Com 28 cilindros de 146 mm de diâmetro x 152 mm de curso dos pistões, a cilindrada total de 71,5 litros (2,55 litros por cilindro!) o grande radial era composto de quatro fileiras de 7 cilindros arrefecidos a ar, montados de maneira helicoide (hélice geométrica, a foto acima explica bem) para facilitar o fluxo de ar de arrefecimento pelos cilindros e cabeçotes.
Concebido em versões para 2.650 a 4.300 hp (2.687 e 4.360 cv) , a maior parte dos R-4360 produzia 3.500 hp (3.549 cv) apenas nas versões supercarregadas, sem emprego de turbinas recuperadoras de potência (os “turbocompound” como eram os 3.400 hp/3.447 cv do Wright R-3350)
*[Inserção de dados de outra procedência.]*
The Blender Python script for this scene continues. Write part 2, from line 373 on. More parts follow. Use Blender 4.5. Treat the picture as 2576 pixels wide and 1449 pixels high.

Funcionou pela primeira vez em 1944 e chegou a ser experimentado no Republic XP-72, uma evolução do P-47, projetado para empregar esse motor. Apenas dois exemplares foram construídos e a àquela altur motores a reação mostravam-se mais viáveis em caça que motores a pistão, e o projeto não teve sequência.
O R-4360, todavia foi empregado em icônicos modelos como o Boeing 337 Stratocruiser, sua versão militar o KC-97, Boeing B-50 (versão mais potente do B-29), o Convair B-36 Peacemaker (um dos maiores e mais emblemáticos símbolos da guerra fria), além do Fairchild C-119 Flying Boxcar e do protótipo XB-35, a primeira asa voadora da Northrop e “avô” do bombardeiro B-2 Spirit.
O grande radial no entanto não era isento de problemas. O arrefecimento do motor era problemático, o consumo de combustível inviabilizava operações comerciais (a Pan American contava com subsídios para voar o Stratocruiser) e os procedimentos de partida, complexos, que empregando avgas 115/145, poderia sujar as velas (entravam em curto-circuito devido ao elevado teor de chumbo tetraetila) e obrigar a remoção e limpeza das 56 velas (!!!) — de cada motor!
Se trocar uma vela já é chato, imagine trocar 56???
DA
Nota do Autor: não abordei os motores soviéticos, italianos e japoneses pois foram, em sua essência, variações do que os ingleses, alemães e americanos produziam. Inclusive muitos motores radiais soviéticos resultaram de engenharia reversa de motores americanos passados para o padrão métrico.